*DIRECTION*. Transcribe the lines from the start of the data below through the line with "return np.array(out)", word for word and nothing more.
-----
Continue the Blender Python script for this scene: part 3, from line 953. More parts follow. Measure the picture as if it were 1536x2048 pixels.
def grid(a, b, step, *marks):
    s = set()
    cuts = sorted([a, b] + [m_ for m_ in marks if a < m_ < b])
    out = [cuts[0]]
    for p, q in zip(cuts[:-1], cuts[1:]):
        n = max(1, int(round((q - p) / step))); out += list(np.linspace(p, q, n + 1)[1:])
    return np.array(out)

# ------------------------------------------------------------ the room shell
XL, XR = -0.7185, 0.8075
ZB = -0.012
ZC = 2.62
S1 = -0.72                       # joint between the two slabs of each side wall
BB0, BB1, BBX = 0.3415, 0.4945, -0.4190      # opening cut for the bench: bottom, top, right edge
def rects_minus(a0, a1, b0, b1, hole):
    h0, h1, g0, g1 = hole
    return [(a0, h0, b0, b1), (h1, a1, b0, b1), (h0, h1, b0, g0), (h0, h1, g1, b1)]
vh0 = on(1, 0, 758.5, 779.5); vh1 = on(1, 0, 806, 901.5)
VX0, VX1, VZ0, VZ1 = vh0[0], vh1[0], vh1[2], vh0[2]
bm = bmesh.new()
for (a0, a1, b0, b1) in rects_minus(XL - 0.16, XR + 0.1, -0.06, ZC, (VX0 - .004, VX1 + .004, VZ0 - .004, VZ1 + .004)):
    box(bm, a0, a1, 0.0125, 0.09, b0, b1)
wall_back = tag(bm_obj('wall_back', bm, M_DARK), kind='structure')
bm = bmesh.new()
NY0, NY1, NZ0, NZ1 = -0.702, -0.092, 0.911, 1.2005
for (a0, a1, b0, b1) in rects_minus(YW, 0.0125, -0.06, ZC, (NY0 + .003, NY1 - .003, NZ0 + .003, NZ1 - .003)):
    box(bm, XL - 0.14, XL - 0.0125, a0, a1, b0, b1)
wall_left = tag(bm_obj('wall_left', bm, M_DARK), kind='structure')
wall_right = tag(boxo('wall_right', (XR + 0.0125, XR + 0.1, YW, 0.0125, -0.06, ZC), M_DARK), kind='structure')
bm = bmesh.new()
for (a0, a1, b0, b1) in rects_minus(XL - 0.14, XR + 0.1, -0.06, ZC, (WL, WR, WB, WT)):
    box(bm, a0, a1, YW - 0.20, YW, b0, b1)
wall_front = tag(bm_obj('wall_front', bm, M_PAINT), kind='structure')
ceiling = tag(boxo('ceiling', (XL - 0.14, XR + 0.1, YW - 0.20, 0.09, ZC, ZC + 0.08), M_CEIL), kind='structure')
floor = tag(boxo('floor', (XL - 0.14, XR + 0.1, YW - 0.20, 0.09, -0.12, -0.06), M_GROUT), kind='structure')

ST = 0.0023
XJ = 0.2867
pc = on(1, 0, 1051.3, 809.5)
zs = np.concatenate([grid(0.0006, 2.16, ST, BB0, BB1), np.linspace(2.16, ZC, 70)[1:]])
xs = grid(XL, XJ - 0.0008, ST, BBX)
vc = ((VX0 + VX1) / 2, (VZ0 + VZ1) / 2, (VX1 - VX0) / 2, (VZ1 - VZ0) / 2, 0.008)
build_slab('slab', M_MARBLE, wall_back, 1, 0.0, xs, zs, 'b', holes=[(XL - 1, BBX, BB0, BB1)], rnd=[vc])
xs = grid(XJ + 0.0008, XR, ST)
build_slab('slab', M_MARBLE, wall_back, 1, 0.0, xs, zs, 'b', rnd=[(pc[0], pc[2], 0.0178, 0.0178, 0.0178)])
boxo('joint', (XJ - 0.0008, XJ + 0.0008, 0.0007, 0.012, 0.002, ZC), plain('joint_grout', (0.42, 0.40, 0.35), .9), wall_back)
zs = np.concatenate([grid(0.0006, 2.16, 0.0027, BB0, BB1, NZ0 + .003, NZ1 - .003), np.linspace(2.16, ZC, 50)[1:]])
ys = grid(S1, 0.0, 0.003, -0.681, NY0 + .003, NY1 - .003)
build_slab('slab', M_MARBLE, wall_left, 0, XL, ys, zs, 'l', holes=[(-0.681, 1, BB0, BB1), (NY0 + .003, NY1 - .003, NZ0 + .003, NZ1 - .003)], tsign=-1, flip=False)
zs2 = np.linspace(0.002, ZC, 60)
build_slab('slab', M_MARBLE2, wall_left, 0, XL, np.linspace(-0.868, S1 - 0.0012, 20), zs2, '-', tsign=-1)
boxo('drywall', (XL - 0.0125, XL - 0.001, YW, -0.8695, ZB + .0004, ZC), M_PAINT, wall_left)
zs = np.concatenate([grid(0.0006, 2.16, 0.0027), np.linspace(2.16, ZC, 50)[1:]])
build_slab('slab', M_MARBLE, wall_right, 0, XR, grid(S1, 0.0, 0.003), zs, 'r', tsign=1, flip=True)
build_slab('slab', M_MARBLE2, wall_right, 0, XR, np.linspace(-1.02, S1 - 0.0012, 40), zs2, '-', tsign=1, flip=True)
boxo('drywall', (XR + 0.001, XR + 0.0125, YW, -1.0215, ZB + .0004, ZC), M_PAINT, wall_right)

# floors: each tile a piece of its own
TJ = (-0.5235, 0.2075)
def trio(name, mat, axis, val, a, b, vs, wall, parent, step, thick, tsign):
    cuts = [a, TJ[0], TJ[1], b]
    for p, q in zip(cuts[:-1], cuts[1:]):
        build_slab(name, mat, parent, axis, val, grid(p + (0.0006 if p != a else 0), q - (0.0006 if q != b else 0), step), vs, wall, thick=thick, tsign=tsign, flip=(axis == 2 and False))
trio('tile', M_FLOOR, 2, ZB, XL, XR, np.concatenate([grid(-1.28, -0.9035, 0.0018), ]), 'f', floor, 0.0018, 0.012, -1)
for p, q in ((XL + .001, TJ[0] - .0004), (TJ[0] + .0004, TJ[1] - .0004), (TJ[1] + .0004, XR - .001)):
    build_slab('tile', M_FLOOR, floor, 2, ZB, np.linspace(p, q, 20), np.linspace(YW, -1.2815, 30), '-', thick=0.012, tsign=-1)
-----
*ANSWER TO THE EXERCISE*.
Continue the Blender Python script for this scene: part 3, from line 953. More parts follow. Measure the picture as if it were 1536x2048 pixels.
def grid(a, b, step, *marks):
    s = set()
    cuts = sorted([a, b] + [m_ for m_ in marks if a < m_ < b])
    out = [cuts[0]]
    for p, q in zip(cuts[:-1], cuts[1:]):
        n = max(1, int(round((q - p) / step))); out += list(np.linspace(p, q, n + 1)[1:])
    return np.array(out)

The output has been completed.